Friday, January 4, 2019

Lumber on flat cars

A very common load for flat cars in the transition era was lumber. Usually, lumber so loaded was rough lumber, while finished lumber was shipped in box or automobile cars. Of course there were exceptions, when shippers used whatever car they could get to move their lumber to market. Thus gondolas were used when there were not enough flat cars, though gondolas are less convenient to load and to unload. I have described the loading of lumber in gondolas (see it at: ).
     I have also commented on the wide range of forest product loads seen on flat cars (that post can be found at: ). One particular excellent lumber load is the Owl Mountain kit, that was reviewed earlier (find it at: ). My late friend Richard Hendrickson built a variety of lumber loads for flat cars, and I showed those models in a previous post (you can find it here; ).
     Although I continue to advocate for the Owl Mountain kit as the best lumber load out there, it is only fair to mention a couple of others that exist. One is the set of cast resin lumber stacks from Fine N Scale Products (yes, they make this load in HO scale as well as in N scale). The “Loads” page on their website shows the HO kit (no. FNL-1008) if you scroll down to lumber loads (see the page at: ). The kit package is shown below.

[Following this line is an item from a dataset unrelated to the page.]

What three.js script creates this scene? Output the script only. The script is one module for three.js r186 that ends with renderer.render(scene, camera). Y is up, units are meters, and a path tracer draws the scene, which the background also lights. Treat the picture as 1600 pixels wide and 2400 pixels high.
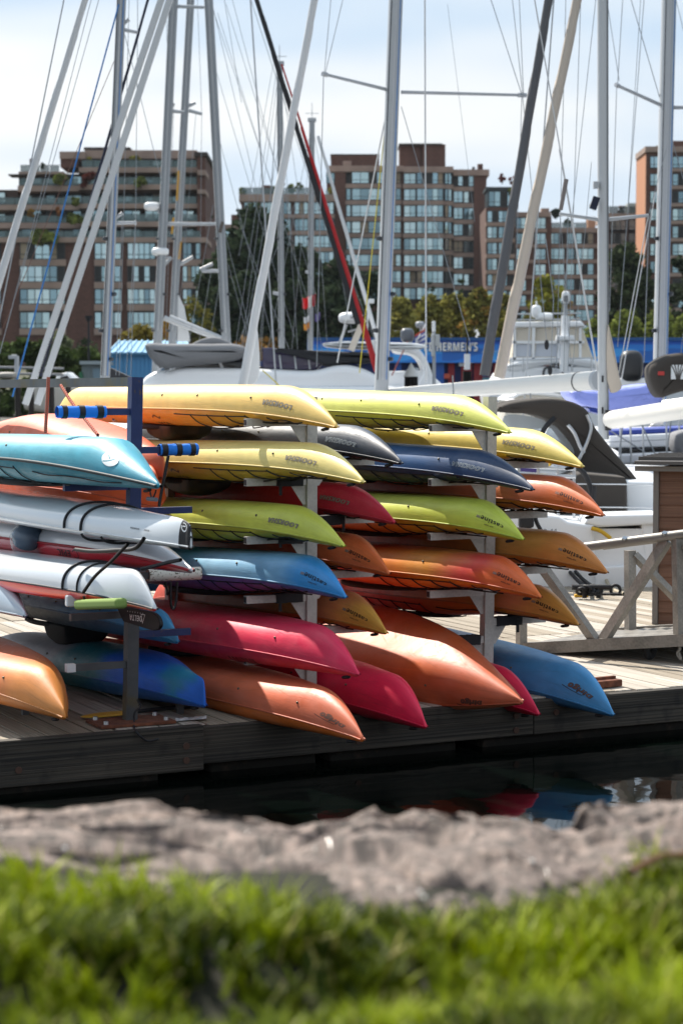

These are nice castings and look realistic, but they have one feature that can be a drawback: the stacks are a little narrow for flat cars. They do happen to be just right for gondola loads, and as I mentioned in the previous post on lumber in gondolas (link provided in the top paragraph above), this was fairly common in the transition era.
     The fundamentals of lumber loading, whether using flat cars or gondolas, were the same. Shown below is a 1926 ARA Loading Rules diagram for such loading, repeated from the gondola post cited in the top paragraph. You can click to enlarge if you wish.

     So how about if you want to use these FNSP loads on flat cars anyway? The simplest answer is to use a wider center spacing than was usual on prototype loads, wide enough to bring the outer edge of the stacks to the inside of the stake pockets. This is about a scale 10-inch or 12-inch timber. How does it lookk that way? Shown below are a set of these stacks, double high, with a 10-inch vertical spacer.

This really looks okay on a passing flat car, even if the spacer is actually too big for typical practice. Then of course you need to add stakes and cross-ties. You can use scale 2 x 4-inch lumber for this, though stakes were often 4 x 4 and cross-ties sometimes 1 x 4 instead of 2 x 4. For my first set of stacks, I used 3 x 4-inch stakes and 1 x 4-inch cross-ties. Note that the Loading Rules diagram calls for three sets of side stakes per lumber stack.

The spacing of the stakes is matched to the stake pocket spacing on the Red Caboose (now SPH&S) 53'6" flat cars that I use for lumber loads, most of them decorated for SP.
     Thus the use of these “too narrow” FNSP load stacks can be practical, if a little compromise on the center stickers is accepted. As you can see with the stack above, this is not terribly evident. I will return to other uses for these FNSP resin lumber stacks in a future post, along with additional comments on these stacks for flat cars.
Tony Thompson


  1. Hi Tony, I notice your stakes do not pass into the stake pockets. Do you find this noticeable in practice? Is this a concession to being able to remove the loads?
    Cheers, Rene

  2. No and yes. I have a couple of loads that do have to be gently, carefully inserted into all six pockets for each stack. Do-able but not especially easy. My newer lumber loads do not have stakes going into pockets.
    Tony Thompson

  3. Small quibble in the back of my mind, one I have noticed in many model lumber loads over the years. The stacked lumber looks a bit weathered, while it should actually be fresh - even if it has been sitting around for a few weeks before shipping. The few color photos I have seen of stacked and braced lumber in gons or on flat cars show the load to be the same basic color as the braces - which make sense since they probably came for the same source.

  4. Dan, I take your point, but would offer a couple of comments. First, not every length of lumber is the same as every other. Even when you buy stripwood, there is often color difference among the pieces. Color difference need not imply weathering. Second, there most certainly ARE color photos of lumber on flat cars that sure do look weathered. Driving by any lumber mill will reveal a drying yard with a large range in colors of the wood, some of which is visibly weathered. Personally, I would not weather a lumber load very much, but I think that a load of uniform and perfectly fresh color looks wrong, too.